***** MATERIAL *****

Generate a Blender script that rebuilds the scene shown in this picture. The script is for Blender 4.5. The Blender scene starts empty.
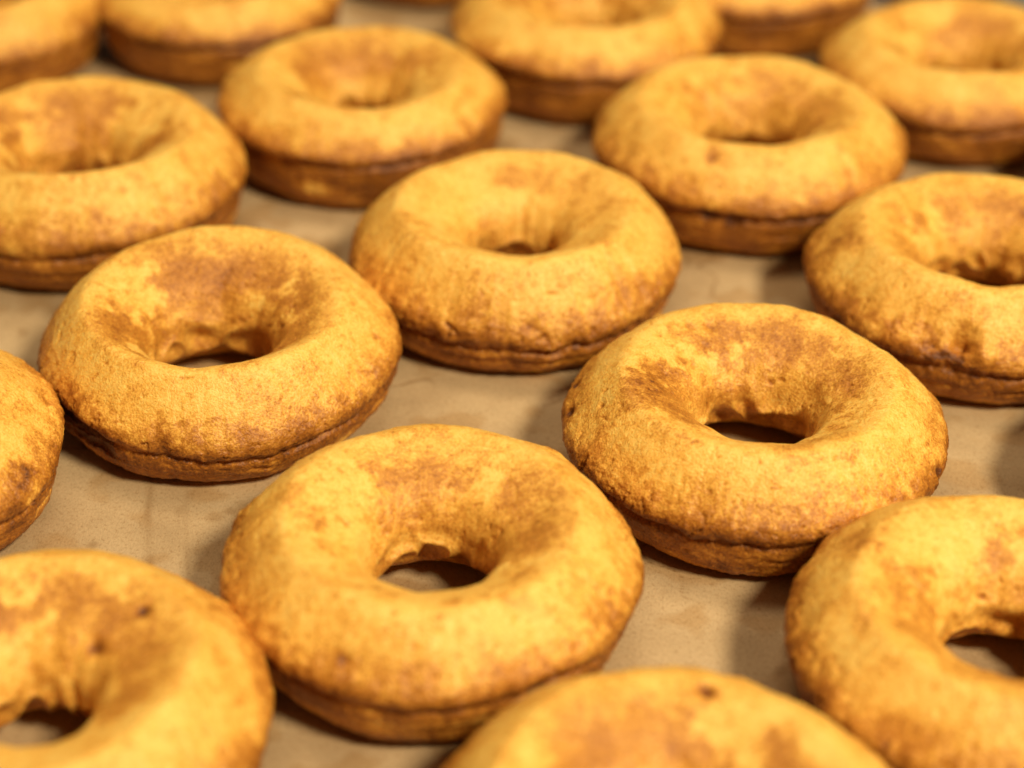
import bpy, math
import numpy as np

scene = bpy.context.scene
col = scene.collection
U = 0.043                      # metres per doughnut radius

# ------------------------------------------------------------------ camera
def make_camera():
    h, pitch, roll, f = 5.977144, 0.5789345, 0.0155042, 1911.579
    fw = np.array([0, math.cos(pitch), -math.sin(pitch)]); r = np.array([1, 0, 0.]); u = np.cross(r, fw)
    r2 = math.cos(roll) * r + math.sin(roll) * u
    u2 = -math.sin(roll) * r + math.cos(roll) * u
    from mathutils import Matrix
    cd = bpy.data.cameras.new('camera'); co = bpy.data.objects.new('camera', cd); col.objects.link(co)
    m = Matrix.Identity(4)
    for i in range(3):
        m[i][0] = r2[i]; m[i][1] = u2[i]; m[i][2] = -fw[i]
    m[0][3], m[1][3], m[2][3] = 0, 0, h * U
    co.matrix_world = m
    cd.sensor_width = 36; cd.sensor_fit = 'HORIZONTAL'; cd.lens = 36 * f / 1024
    cd.clip_start = 0.02; cd.clip_end = 50
    cd.dof.use_dof = True; cd.dof.focus_distance = 9.72 * U; cd.dof.aperture_fstop = 6.3
    cd.dof.aperture_blades = 7
    scene.camera = co
make_camera()

# ------------------------------------------------------------------ world and lamps
w = bpy.data.worlds.new('World'); scene.world = w; w.use_nodes = True
bg = w.node_tree.nodes['Background']; bg.inputs[0].default_value = (1.0, 0.80, 0.56, 1); bg.inputs[1].default_value = 0.07

def area(name, loc, target, size, power, color, size_y=None):
    from mathutils import Vector
    ld = bpy.data.lights.new(name, 'AREA'); ld.shape = 'RECTANGLE' if size_y else 'DISK'
    ld.size = size
    if size_y: ld.size_y = size_y
    ld.energy = power; ld.color = color
    o = bpy.data.objects.new(name, ld); col.objects.link(o); o.location = loc
    o.rotation_euler = (Vector(target) - Vector(loc)).to_track_quat('-Z', 'Y').to_euler()
    return o
T = (0.0, 0.42, 0.0)
area('key_lamp', (0.74, -0.42, 1.22), T, 0.30, 31.5, (1.0, 0.88, 0.67))
area('ceiling_lamp', (-0.1, 0.75, 1.5), T, 1.0, 11.0, (1.0, 0.84, 0.62), 0.5)

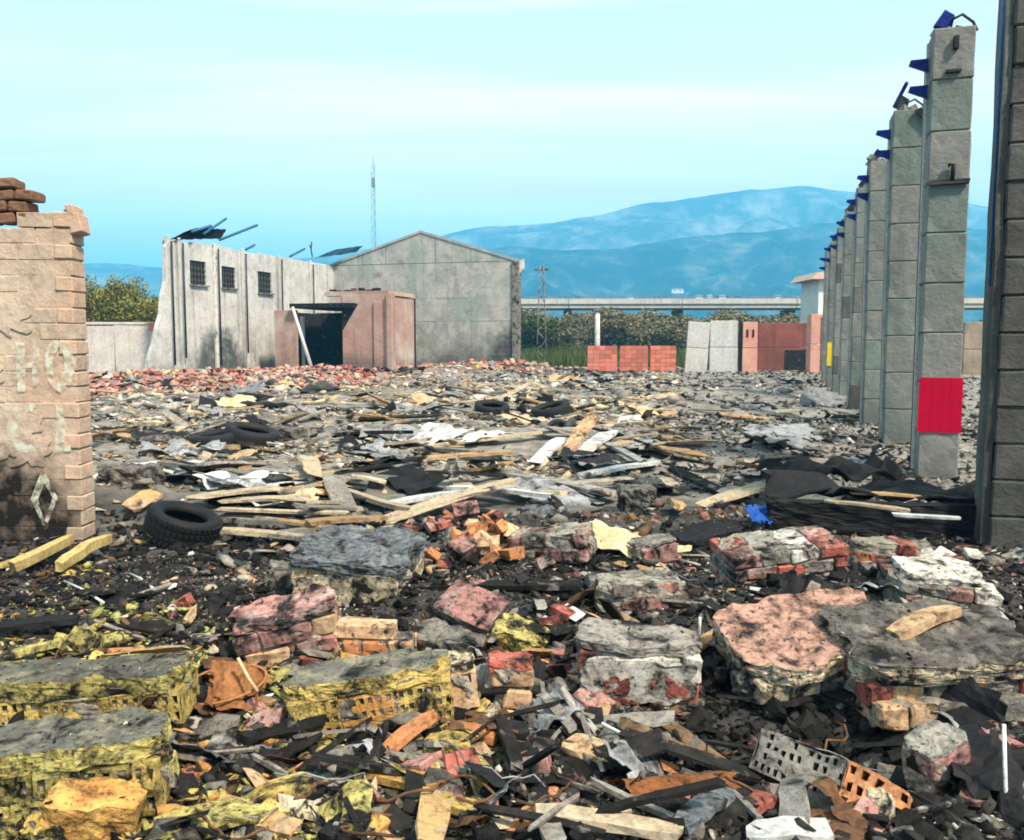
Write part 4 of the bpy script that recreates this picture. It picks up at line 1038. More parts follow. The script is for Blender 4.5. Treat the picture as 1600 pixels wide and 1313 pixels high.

*****

### [PROBLEM TO SOLVE]
Reproduce each record above by retyping it exactly; omit all images.

### [THE RESPONSE]
Generate a Blender script that rebuilds the scene shown in this picture. The script is for Blender 4.5. The Blender scene starts empty.
import bpy, math
import numpy as np

scene = bpy.context.scene
col = scene.collection
U = 0.043                      # metres per doughnut radius

# ------------------------------------------------------------------ camera
def make_camera():
    h, pitch, roll, f = 5.977144, 0.5789345, 0.0155042, 1911.579
    fw = np.array([0, math.cos(pitch), -math.sin(pitch)]); r = np.array([1, 0, 0.]); u = np.cross(r, fw)
    r2 = math.cos(roll) * r + math.sin(roll) * u
    u2 = -math.sin(roll) * r + math.cos(roll) * u
    from mathutils import Matrix
    cd = bpy.data.cameras.new('camera'); co = bpy.data.objects.new('camera', cd); col.objects.link(co)
    m = Matrix.Identity(4)
    for i in range(3):
        m[i][0] = r2[i]; m[i][1] = u2[i]; m[i][2] = -fw[i]
    m[0][3], m[1][3], m[2][3] = 0, 0, h * U
    co.matrix_world = m
    cd.sensor_width = 36; cd.sensor_fit = 'HORIZONTAL'; cd.lens = 36 * f / 1024
    cd.clip_start = 0.02; cd.clip_end = 50
    cd.dof.use_dof = True; cd.dof.focus_distance = 9.72 * U; cd.dof.aperture_fstop = 6.3
    cd.dof.aperture_blades = 7
    scene.camera = co
make_camera()

# ------------------------------------------------------------------ world and lamps
w = bpy.data.worlds.new('World'); scene.world = w; w.use_nodes = True
bg = w.node_tree.nodes['Background']; bg.inputs[0].default_value = (1.0, 0.80, 0.56, 1); bg.inputs[1].default_value = 0.07

def area(name, loc, target, size, power, color, size_y=None):
    from mathutils import Vector
    ld = bpy.data.lights.new(name, 'AREA'); ld.shape = 'RECTANGLE' if size_y else 'DISK'
    ld.size = size
    if size_y: ld.size_y = size_y
    ld.energy = power; ld.color = color
    o = bpy.data.objects.new(name, ld); col.objects.link(o); o.location = loc
    o.rotation_euler = (Vector(target) - Vector(loc)).to_track_quat('-Z', 'Y').to_euler()
    return o
T = (0.0, 0.42, 0.0)
area('key_lamp', (0.74, -0.42, 1.22), T, 0.30, 31.5, (1.0, 0.88, 0.67))
area('ceiling_lamp', (-0.1, 0.75, 1.5), T, 1.0, 11.0, (1.0, 0.84, 0.62), 0.5)

Write part 4 of the bpy script that recreates this picture. It picks up at line 1038. More parts follow. The script is for Blender 4.5. Treat the picture as 1600 pixels wide and 1313 pixels high.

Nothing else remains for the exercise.